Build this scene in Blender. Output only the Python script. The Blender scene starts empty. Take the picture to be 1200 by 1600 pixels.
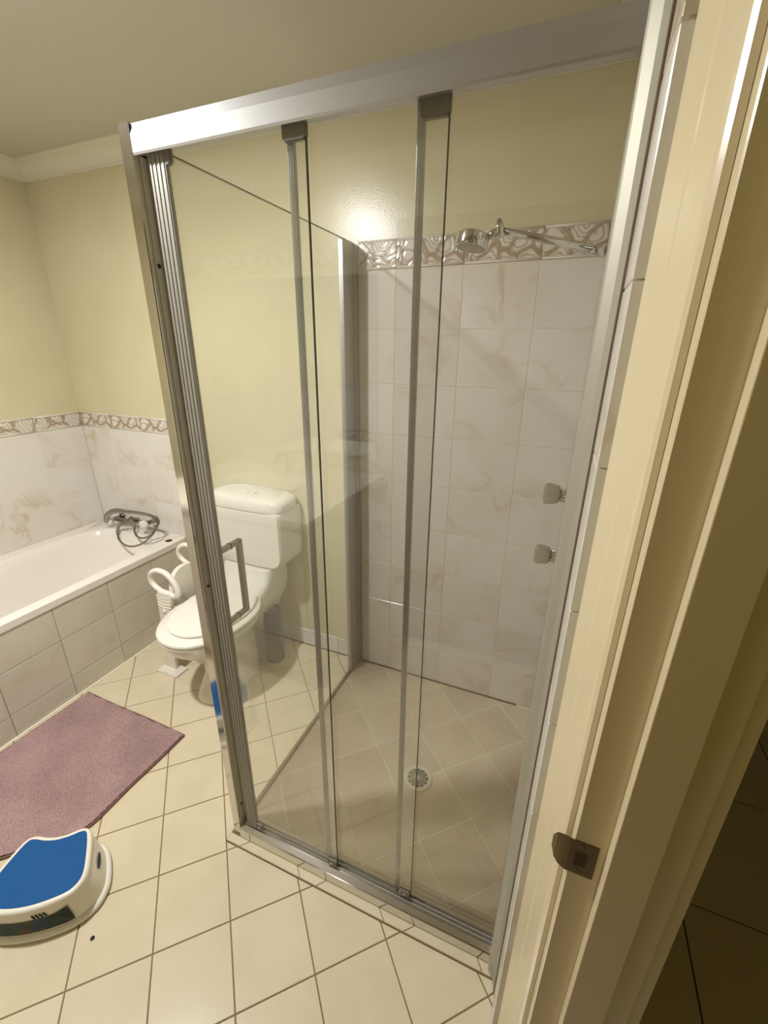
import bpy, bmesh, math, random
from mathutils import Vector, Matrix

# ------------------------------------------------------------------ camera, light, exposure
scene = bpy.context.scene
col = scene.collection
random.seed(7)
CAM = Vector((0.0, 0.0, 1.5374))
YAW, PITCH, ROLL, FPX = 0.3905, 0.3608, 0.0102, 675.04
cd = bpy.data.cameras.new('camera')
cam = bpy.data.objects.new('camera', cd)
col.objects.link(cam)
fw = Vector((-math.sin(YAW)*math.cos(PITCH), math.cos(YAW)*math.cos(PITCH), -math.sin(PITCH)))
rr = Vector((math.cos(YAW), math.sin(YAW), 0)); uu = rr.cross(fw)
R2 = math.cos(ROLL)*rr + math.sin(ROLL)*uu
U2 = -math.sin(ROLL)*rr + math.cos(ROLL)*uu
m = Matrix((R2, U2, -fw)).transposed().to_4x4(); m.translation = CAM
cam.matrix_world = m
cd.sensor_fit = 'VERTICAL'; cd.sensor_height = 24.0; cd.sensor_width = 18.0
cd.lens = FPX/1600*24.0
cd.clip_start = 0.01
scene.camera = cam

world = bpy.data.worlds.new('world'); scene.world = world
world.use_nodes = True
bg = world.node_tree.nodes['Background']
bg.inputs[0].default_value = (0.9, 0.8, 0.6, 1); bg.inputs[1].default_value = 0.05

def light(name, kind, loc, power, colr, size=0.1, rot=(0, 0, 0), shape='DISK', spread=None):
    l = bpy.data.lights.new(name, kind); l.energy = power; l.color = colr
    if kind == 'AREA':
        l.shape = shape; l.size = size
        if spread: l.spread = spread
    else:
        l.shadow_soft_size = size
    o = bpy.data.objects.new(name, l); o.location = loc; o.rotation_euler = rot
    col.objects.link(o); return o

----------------

▶ [Set task]: Omitting all pictures, restate exactly the lines of the material from its start through the line that contains "from mathutils import Vector, Matrix".

▶ [Written answer]:
Build this scene in Blender. Output only the Python script. The Blender scene starts empty. Take the picture to be 1200 by 1600 pixels.
import bpy, bmesh, math, random
from mathutils import Vector, Matrix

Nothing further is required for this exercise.